» **The request**
Write out every single entry exactly.

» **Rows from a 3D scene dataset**
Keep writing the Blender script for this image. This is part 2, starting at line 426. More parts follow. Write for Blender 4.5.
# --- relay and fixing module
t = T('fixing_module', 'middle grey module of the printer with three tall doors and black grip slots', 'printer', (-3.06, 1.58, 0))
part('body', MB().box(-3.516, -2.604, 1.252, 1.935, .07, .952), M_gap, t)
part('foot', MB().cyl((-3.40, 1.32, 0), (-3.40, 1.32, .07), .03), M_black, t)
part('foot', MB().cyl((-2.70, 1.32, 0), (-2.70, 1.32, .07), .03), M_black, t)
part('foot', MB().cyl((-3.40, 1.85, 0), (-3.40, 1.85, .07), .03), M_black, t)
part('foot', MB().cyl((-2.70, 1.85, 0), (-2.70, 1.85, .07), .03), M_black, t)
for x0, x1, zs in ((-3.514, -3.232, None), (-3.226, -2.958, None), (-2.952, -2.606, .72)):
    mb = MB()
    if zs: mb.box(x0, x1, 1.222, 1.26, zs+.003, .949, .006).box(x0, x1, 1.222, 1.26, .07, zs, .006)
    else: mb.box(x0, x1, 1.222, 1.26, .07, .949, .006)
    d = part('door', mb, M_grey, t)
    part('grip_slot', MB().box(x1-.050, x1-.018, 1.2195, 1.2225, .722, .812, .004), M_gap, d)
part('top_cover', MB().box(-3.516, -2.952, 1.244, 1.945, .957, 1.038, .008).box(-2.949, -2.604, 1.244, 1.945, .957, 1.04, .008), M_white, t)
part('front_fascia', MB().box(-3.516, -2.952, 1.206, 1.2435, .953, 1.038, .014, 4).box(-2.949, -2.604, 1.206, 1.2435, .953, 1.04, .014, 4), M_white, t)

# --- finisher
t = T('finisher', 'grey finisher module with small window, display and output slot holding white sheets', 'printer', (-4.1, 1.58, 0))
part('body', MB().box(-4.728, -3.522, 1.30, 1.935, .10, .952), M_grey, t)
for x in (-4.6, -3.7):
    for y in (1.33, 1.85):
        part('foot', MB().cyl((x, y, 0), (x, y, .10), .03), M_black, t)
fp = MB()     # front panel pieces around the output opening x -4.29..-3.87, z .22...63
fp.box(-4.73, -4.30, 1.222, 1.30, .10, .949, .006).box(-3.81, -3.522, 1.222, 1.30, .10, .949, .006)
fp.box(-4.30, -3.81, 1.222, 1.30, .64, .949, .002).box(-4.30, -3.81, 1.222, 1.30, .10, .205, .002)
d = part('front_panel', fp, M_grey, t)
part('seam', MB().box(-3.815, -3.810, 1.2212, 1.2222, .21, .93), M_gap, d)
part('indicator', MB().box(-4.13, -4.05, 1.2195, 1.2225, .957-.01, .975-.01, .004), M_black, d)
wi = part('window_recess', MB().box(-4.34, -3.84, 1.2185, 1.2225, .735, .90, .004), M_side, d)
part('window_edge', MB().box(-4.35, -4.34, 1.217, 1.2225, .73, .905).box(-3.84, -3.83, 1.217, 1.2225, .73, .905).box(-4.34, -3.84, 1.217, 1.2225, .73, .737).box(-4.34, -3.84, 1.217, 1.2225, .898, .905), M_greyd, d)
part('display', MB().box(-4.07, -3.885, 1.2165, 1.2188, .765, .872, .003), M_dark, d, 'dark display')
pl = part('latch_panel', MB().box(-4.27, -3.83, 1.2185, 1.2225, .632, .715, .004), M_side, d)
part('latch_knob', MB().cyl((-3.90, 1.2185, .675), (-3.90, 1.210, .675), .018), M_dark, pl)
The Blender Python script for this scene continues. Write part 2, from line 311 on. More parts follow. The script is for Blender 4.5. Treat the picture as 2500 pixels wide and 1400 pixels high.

» **Exercise response**
Keep writing the Blender script for this image. This is part 2, starting at line 426. More parts follow. Write for Blender 4.5.
# --- relay and fixing module
t = T('fixing_module', 'middle grey module of the printer with three tall doors and black grip slots', 'printer', (-3.06, 1.58, 0))
part('body', MB().box(-3.516, -2.604, 1.252, 1.935, .07, .952), M_gap, t)
part('foot', MB().cyl((-3.40, 1.32, 0), (-3.40, 1.32, .07), .03), M_black, t)
part('foot', MB().cyl((-2.70, 1.32, 0), (-2.70, 1.32, .07), .03), M_black, t)
part('foot', MB().cyl((-3.40, 1.85, 0), (-3.40, 1.85, .07), .03), M_black, t)
part('foot', MB().cyl((-2.70, 1.85, 0), (-2.70, 1.85, .07), .03), M_black, t)
for x0, x1, zs in ((-3.514, -3.232, None), (-3.226, -2.958, None), (-2.952, -2.606, .72)):
    mb = MB()
    if zs: mb.box(x0, x1, 1.222, 1.26, zs+.003, .949, .006).box(x0, x1, 1.222, 1.26, .07, zs, .006)
    else: mb.box(x0, x1, 1.222, 1.26, .07, .949, .006)
    d = part('door', mb, M_grey, t)
    part('grip_slot', MB().box(x1-.050, x1-.018, 1.2195, 1.2225, .722, .812, .004), M_gap, d)
part('top_cover', MB().box(-3.516, -2.952, 1.244, 1.945, .957, 1.038, .008).box(-2.949, -2.604, 1.244, 1.945, .957, 1.04, .008), M_white, t)
part('front_fascia', MB().box(-3.516, -2.952, 1.206, 1.2435, .953, 1.038, .014, 4).box(-2.949, -2.604, 1.206, 1.2435, .953, 1.04, .014, 4), M_white, t)

# --- finisher
t = T('finisher', 'grey finisher module with small window, display and output slot holding white sheets', 'printer', (-4.1, 1.58, 0))
part('body', MB().box(-4.728, -3.522, 1.30, 1.935, .10, .952), M_grey, t)
for x in (-4.6, -3.7):
    for y in (1.33, 1.85):
        part('foot', MB().cyl((x, y, 0), (x, y, .10), .03), M_black, t)
fp = MB()     # front panel pieces around the output opening x -4.29..-3.87, z .22...63
fp.box(-4.73, -4.30, 1.222, 1.30, .10, .949, .006).box(-3.81, -3.522, 1.222, 1.30, .10, .949, .006)
fp.box(-4.30, -3.81, 1.222, 1.30, .64, .949, .002).box(-4.30, -3.81, 1.222, 1.30, .10, .205, .002)
d = part('front_panel', fp, M_grey, t)
part('seam', MB().box(-3.815, -3.810, 1.2212, 1.2222, .21, .93), M_gap, d)
part('indicator', MB().box(-4.13, -4.05, 1.2195, 1.2225, .957-.01, .975-.01, .004), M_black, d)
wi = part('window_recess', MB().box(-4.34, -3.84, 1.2185, 1.2225, .735, .90, .004), M_side, d)
part('window_edge', MB().box(-4.35, -4.34, 1.217, 1.2225, .73, .905).box(-3.84, -3.83, 1.217, 1.2225, .73, .905).box(-4.34, -3.84, 1.217, 1.2225, .73, .737).box(-4.34, -3.84, 1.217, 1.2225, .898, .905), M_greyd, d)
part('display', MB().box(-4.07, -3.885, 1.2165, 1.2188, .765, .872, .003), M_dark, d, 'dark display')
pl = part('latch_panel', MB().box(-4.27, -3.83, 1.2185, 1.2225, .632, .715, .004), M_side, d)
part('latch_knob', MB().cyl((-3.90, 1.2185, .675), (-3.90, 1.210, .675), .018), M_dark, pl)
The Blender Python script for this scene continues. Write part 2, from line 311 on. More parts follow. The script is for Blender 4.5. Treat the picture as 2500 pixels wide and 1400 pixels high.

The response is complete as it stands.